Another Week, Another Test


A mere six days after restoring the sanctity to the Canberra Raiders right edge against one of the most damaging runners in the game, Hudson Young will have to do it all again this Friday.

Last week he held David Fifita in relative check. The Titan had 150m on the ground but it took 19 carries to get there, an uncharacteristically inefficient outing for the young star. Fifita’s best moment – setting up the Gold Coast’s only try – came when he hit the gap to the other side of George Williams. Seb Kris and George got a clean double-shot on him, but such is the prodigy that he still got an arm free and all hell broke loose. In the meantime Young kept Fifita in the realms of a reasonable outcome, wearing him down over the game like Muhammad Ali wore down George Foreman (look at that hyperbolic and out of date reference. Top notch work Dan).

It was his third game of the season of nullifying an opposition strength. In round one he kept Luciano Leilua – quietly becoming one of the most dominant ball runners in the game – in check. In round two he helped keep a Sharks attack which is looking more slick and dangerous by the day (they’ve scored 8 tries in four games down the left this season, but that includes kicks and a game against the Cows, so you know, grain of salt and all that).

And now he faces possibly the most momentous task of the season. He, Seb Kris and George Williams will be tasked with stopping arguably the hottest left edge in rugby league. They scored five tries down that side of the field against Manly last week and have eight for the year. Jerome Luai is in the form of his career (and pushing for an origin spot), Brian To’o is proving himself an elite winger and while Stephen Crichton may be at fullback this week, Matt Burton has seamlessly slotted in for him so far.

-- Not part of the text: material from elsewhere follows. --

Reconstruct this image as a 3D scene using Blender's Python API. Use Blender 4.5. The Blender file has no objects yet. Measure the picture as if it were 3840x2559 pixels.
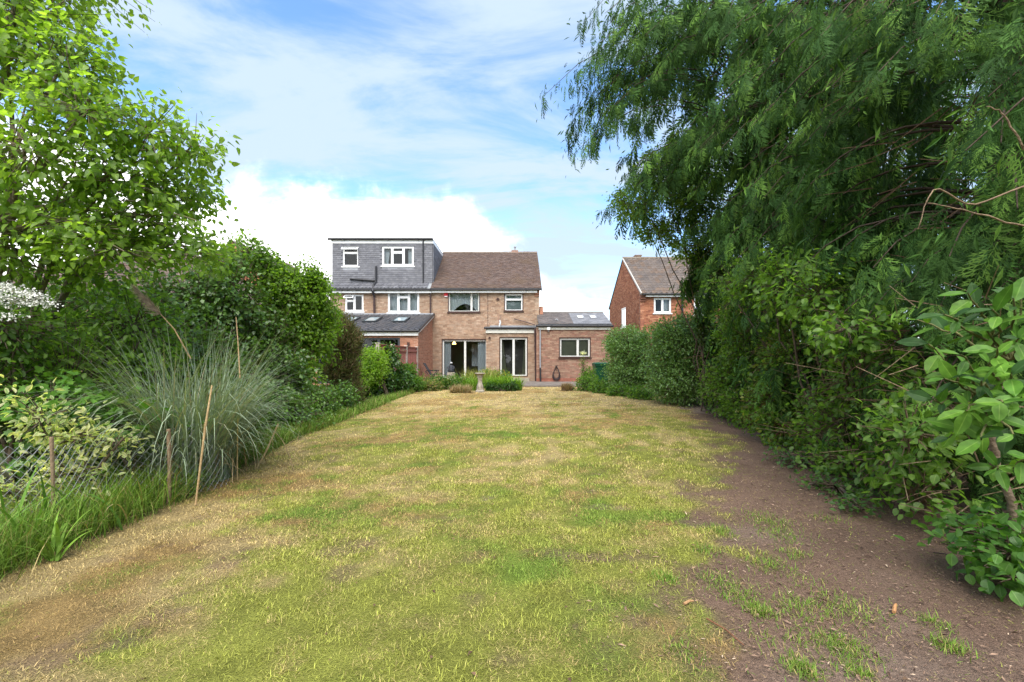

Of course, the real challenge here is Villame Kikau. The thing about Kikau is he attacks more like an assassin than Fifita’s brawler. Kikau can seem to float through games, and he rarely has the repetitive power runs that Fifita or Leilua take during a game for big yardage. He’s already had multiple games this season with less than 10 carries in a game. Instead he waits for the perfect moment to strike, and then does so with such power and precision that it can be almost impossible to survive. For example, he may have had just 9 carries against the Silvertails last round, but it resulted in two tries, two line-breaks, six tackle breaks, and a line-break assist. That is incredible efficient work.

The Raiders have always had a challenge keeping Kikau in check. John Bateman, the man that Young is seeking to emulate, famously tussled with Kikau, being knocked out a game in Wagga in 2019, and being bested in this week’s corresponding fixture at Penrith last year. The Raiders found the line Kikau ran to stand up Bateman so memorable, they stole the set play it was based off to become part of their stable of left side options (and ran it on the Seb Kris try against the Sharks). To say Young (and Williams and Kris) are facing a challenge is an understatement. This may be their hardest test until the finals (presuming Canberra makes it *knocks wood cross fingers throws salt*).

I honestly don’t know if Young is up to it yet. Suggesting that at 22 he could form a crucial part of a defence that could corral the most damaging runners in the game is an almost unattainable bar to reach. But the fact that I’m musing about whether he can get it done says a lot. Young is talented and capable, and has a whole career ahead of him. This is his biggest challenge to date.